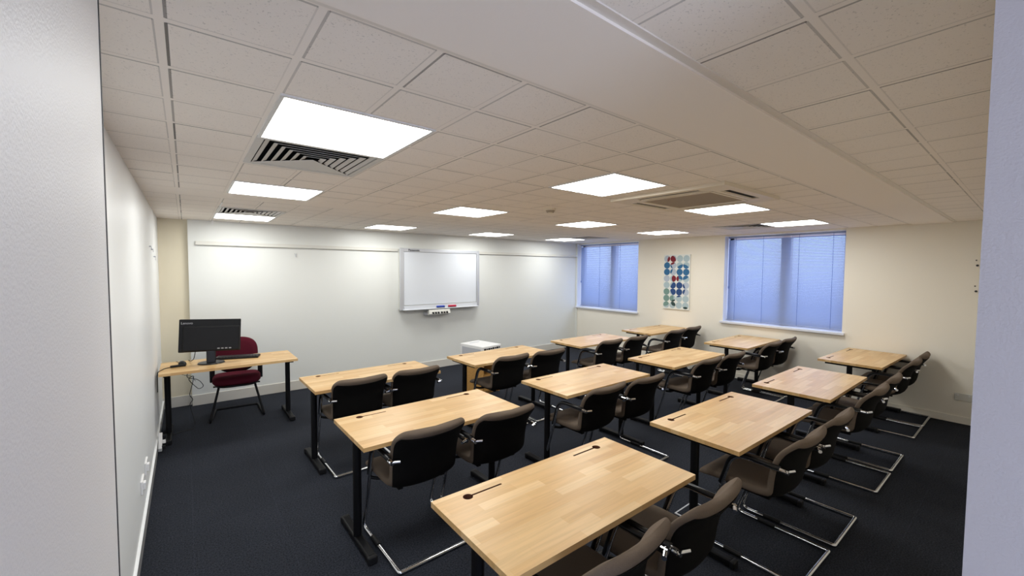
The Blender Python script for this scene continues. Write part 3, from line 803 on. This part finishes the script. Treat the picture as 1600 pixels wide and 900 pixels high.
# ------------------------------------------------------------------ computer desk items
t = thing('monitor', 'black computer monitor seen from behind on the desk', 'monitor', (0.20, 5.61, 0.737), math.radians(-4))
bm = bmesh.new(); bmesh.ops.create_cone(bm, cap_ends=True, segments=40, radius1=0.125, radius2=0.118, depth=0.014, matrix=Matrix.Translation((0, 0, 0.007)) @ Matrix.Diagonal((1.0, 0.82, 1, 1)))
obj('stand_base', bm, MT['gloss_black'], t)
bm = bmesh.new(); bxm(bm, (0, 0.0, 0.105), (0.085, 0.032, 0.20), bev=0.008, rx=-0.05); obj('stand_neck', bm, MT['gloss_black'], t)
scr = obj('screen_housing', box((0, 0, 0), (0.555, 0.030, 0.355), bev=0.008), MT['black_pl'], t, loc=(0.0, 0.035, 0.305), rot=(-0.10, 0.045, 0))
bm = bmesh.new(); bxm(bm, (0.012, -0.024, -0.035), (0.515, 0.034, 0.275), bev=0.014); obj('rear_cover', bm, MT['black_pl'], scr)
obj('display', box((0, 0.0155, 0.005), (0.53, 0.002, 0.32)), MT['gloss_black'], scr)
text('lettering', 'Lenovo', 0.034, MT['text_grey'], scr, (-0.262, -0.0155, 0.125), (PI/2, 0, 0), bold=0.0006)
bm = bmesh.new()
for k in range(4): bxm(bm, (0.075 + k*0.035, -0.047, -0.145), (0.022, 0.002, 0.012))
obj('port', bm, MT['text_grey'], scr)

t = thing('keyboard', 'black keyboard lying on the desk behind the monitor', 'keyboard', (0.46, 5.755, 0.737), math.radians(-17))
bm = bmesh.new(); bxm(bm, (0, 0, 0.011), (0.43, 0.15, 0.018), bev=0.005); obj('case', bm, MT['black_pl'], t)
bm = bmesh.new()
for r in range(5):
    for k in range(14): bxm(bm, (-0.197 + k*0.030, -0.052 + r*0.025, 0.023), (0.025, 0.020, 0.007))
obj('keys', bm, MT['gloss_black'], t)
t = thing('mouse', 'black computer mouse on the left end of the desk', 'mouse', (-0.05, 5.70, 0.737), math.radians(20))
bm = bmesh.new(); bmesh.ops.create_uvsphere(bm, u_segments=20, v_segments=12, radius=1, matrix=Matrix.Translation((0, 0, 0.006)) @ Matrix.Diagonal((0.033, 0.056, 0.034, 1)))
for v in bm.verts: v.co.z = max(v.co.z, 0.0)
obj('body', bm, MT['black_pl'], t, smooth=True)
bm = bmesh.new(); cylm(bm, (-0.004, 0.03, 0.034), (0.004, 0.03, 0.034), 0.009, 12); obj('scroll_wheel', bm, MT['grey_pl'], t)
bm = bmesh.new()
tube(bm, fillet([(-0.245, 5.36, 0.55), (-0.245, 5.40, 0.742), (-0.20, 5.55, 0.742), (-0.15, 5.60, 0.742)], 0.04, 5), 0.0035, 6)
bxm(bm, (-0.085, 5.595, 0.748), (0.13, 0.030, 0.022), rz=0.15, bev=0.005)
tag(obj('power_adapter', bm, MT['black_pl']), 'black cable adapter lying on the left end of the desk', 'adapter')
def wig(pts, r=0.0035):
    bm = bmesh.new(); tube(bm, fillet(pts, 0.05, 5), r, 6); return bm
CAB = [(0.07, 5.60, 0.93), (0.05, 5.615, 0.80), (0.02, 5.80, 0.745), (0.0, 5.935, 0.744), (0.01, 5.96, 0.62), (-0.03, 5.97, 0.53), (0.09, 5.96, 0.50), (0.14, 5.96, 0.41),
       (0.09, 5.96, 0.38), (0.03, 5.95, 0.46), (-0.01, 5.95, 0.52), (0.05, 5.95, 0.56), (0.03, 5.94, 0.45), (0.0, 5.93, 0.33), (0.04, 5.93, 0.28), (0.0, 5.92, 0.24),
       (0.02, 5.90, 0.14), (0.05, 5.84, 0.02), (0.03, 5.72, 0.006), (-0.1, 5.69, 0.006), (-0.21, 5.58, 0.006)]
tag(obj('monitor_cable', wig(CAB), MT['black_pl']), 'black monitor cable knotted under the desk and trailing on the carpet', 'cable')
tag(obj('mouse_cable', wig([(-0.07, 5.76, 0.742), (-0.10, 5.90, 0.742), (-0.11, 5.945, 0.735), (-0.10, 5.96, 0.60), (-0.03, 5.96, 0.56), (0.03, 5.97, 0.545), (0.06, 5.97, 0.48)], 0.0025), MT['black_pl']), 'thin black mouse cable drooping behind the desk', 'cable')
t = thing('power_strip', 'white power strip leaning between the left wall and desk foot', 'power strip', (-0.232, 5.24, 0.0), 0)
bm = bmesh.new(); bxm(bm, (0, 0.0, 0.085), (0.030, 0.22, 0.045), rx=0.45, bev=0.006); obj('body', bm, MT['white_pl'], t)
for k in range(3): obj('plug', box((0.026, -0.07 + k*0.07, 0.085 + (-0.07 + k*0.07)*0.45), (0.03, 0.035, 0.03), bev=0.004), MT['black_pl'] if k != 1 else MT['white_pl'], t)

# maroon visitor chair behind the desk, facing the camera
t = thing('visitor_chair', 'maroon cantilever visitor chair with black frame behind the computer desk', 'chair', (0.465, 6.03, 0), math.radians(176))
def pad(w_, d_, h_, e=0.5, bulge=0.02):
    bm = bmesh.new(); n = 36; rows = []
    for (q, zz) in ((0.70, -1.0), (0.93, -0.92), (1.0, -0.45), (1.0, 0.35), (0.93, 0.86), (0.70, 1.0)):
        ring = []
        for k in range(n):
            a = 2*PI*k/n; c, s = math.cos(a), math.sin(a)
            ring.append(bm.verts.new((math.copysign(abs(c)**e, c)*w_/2*q, math.copysign(abs(s)**e, s)*d_/2*q, zz*h_/2)))
        rows.append(ring)
    for a, b in zip(rows, rows[1:]):
        for k in range(n): bm.faces.new((a[k], a[(k+1) % n], b[(k+1) % n], b[k]))
    bm.faces.new(rows[0]); bm.faces.new(rows[-1]); return bm
obj('seat', pad(0.49, 0.46, 0.10, 0.55), MT['red'], t, smooth=True, loc=(0, 0.04, 0.455), rot=(0.04, 0, 0))
obj('seat_shell', pad(0.44, 0.42, 0.03, 0.6), MT['black_pl'], t, smooth=True, loc=(0, 0.03, 0.398))
obj('backrest', pad(0.47, 0.42, 0.07, 0.72), MT['red'], t, smooth=True, loc=(0, -0.245, 0.700), rot=(PI/2 + 0.14, 0, 0))
obj('back_shell', pad(0.43, 0.43, 0.03, 0.72), MT['black_pl'], t, smooth=True, loc=(0, -0.275, 0.675), rot=(PI/2 + 0.14, 0, 0))
bm = bmesh.new()
tube(bm, fillet([(0.19, -0.10, 0.385), (0.18, 0.16, 0.385), (0.268, 0.27, 0.012), (0.225, -0.26, 0.012), (-0.225, -0.26, 0.012), (-0.268, 0.27, 0.012), (-0.18, 0.16, 0.385), (-0.19, -0.10, 0.385)], (0.05, 0.05, 0.04, 0.04, 0.05, 0.05), 6), 0.0125, 10)
bxm(bm, (0, 0.10, 0.385), (0.47, 0.03, 0.012)); bxm(bm, (0, -0.22, 0.45), (0.06, 0.012, 0.20), rx=0.2)
obj('frame', bm, MT['black'], t, smooth=False)
for s in (-1, 1):
    bm = bmesh.new()
    bxm(bm, (s*0.245, -0.02, 0.545), (0.052, 0.022, 0.25), bev=0.006); bxm(bm, (s*0.225, -0.02, 0.425), (0.09, 0.03, 0.022), bev=0.006); bxm(bm, (s*0.248, 0.02, 0.672), (0.056, 0.24, 0.028), bev=0.012, seg=3)
    obj('armrest', bm, MT['black_pl'], t, smooth=True)

# wood cabinet with the white printer on it, behind the second front-row table
rz = math.radians(10); t = thing('wood_cabinet', 'orange-brown wooden cabinet standing behind the table under the white printer', 'cabinet', (3.405, 5.06, 0), rz)
cw, cd, ch = 0.34, 0.44, 0.50
for s in (-1, 1): obj('side_panel', box((s*(cw/2 - 0.009), 0, ch/2), (0.018, cd, ch)), MT['cab_wood'], t)
obj('top', box((0, 0, ch - 0.009), (cw - 0.036, cd, 0.018)), MT['cab_wood'], t)
obj('back_panel', box((0, cd/2 - 0.006, ch/2), (cw - 0.036, 0.012, ch - 0.03)), MT['cab_wood'], t)
obj('shelf', box((0, 0.01, 0.25), (cw - 0.036, cd - 0.05, 0.016)), MT['cab_wood'], t)
obj('bottom', box((0, 0, 0.05), (cw - 0.036, cd - 0.01, 0.018)), MT['cab_wood'], t)
obj('plinth', box((0, -cd/2 + 0.03, 0.021), (cw - 0.036, 0.015, 0.040)), MT['cab_wood'], t)
t = thing('printer', 'white box-shaped printer on top of the wood cabinet by the front wall', 'printer', (3.385, 5.04, ch), rz)
pw, pd, ph = 0.37, 0.48, 0.20
bm = bmesh.new(); bxm(bm, (0, 0, ph/2 + 0.01), (pw, pd, ph - 0.02), bev=0.008)
obj('body', bm, MT['white_pl'], t)
obj('side_cover', box((-pw/2 - 0.001, 0.0, ph/2 - 0.005), (0.004, pd*0.82, ph*0.66)), MT['grey_pl'], t)
obj('top_recess', box((0.0, 0.13, ph + 0.0005), (pw*0.5, 0.02, 0.003)), MT['grey_pl'], t)
for k in range(8):
    obj('front_slot', box((-0.145 + k*0.0415, -pd/2 - 0.001, ph - 0.040), (0.030 if k % 3 else 0.036, 0.004, 0.018 if k % 2 else 0.026)), MT['black_pl'], t)
for sx in (-1, 1):
    for sy in (-1, 1): obj('foot', box((sx*(pw/2 - 0.04), sy*(pd/2 - 0.04), 0.006), (0.03, 0.03, 0.012)), MT['black_pl'], t)

# floor box lid in the carpet beyond the closest table
t = thing('floor_box', 'dark flush floor socket box in the carpet between the two nearest back-row tables', 'floor box', (2.93, 1.50, 0.0), 0)
obj('lid_frame', box((0, 0, 0.003), (0.26, 0.20, 0.006), bev=0.002), MT['grey_pl'], t)
obj('lid', box((0, 0, 0.005), (0.235, 0.175, 0.008), bev=0.002), MT['carpet'], t)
===
## What to work on
Select the lines in this material that hold the word "from", leaving none out.

## Exercise solution
The Blender Python script for this scene continues. Write part 3, from line 803 on. This part finishes the script. Treat the picture as 1600 pixels wide and 900 pixels high.
t = thing('monitor', 'black computer monitor seen from behind on the desk', 'monitor', (0.20, 5.61, 0.737), math.radians(-4))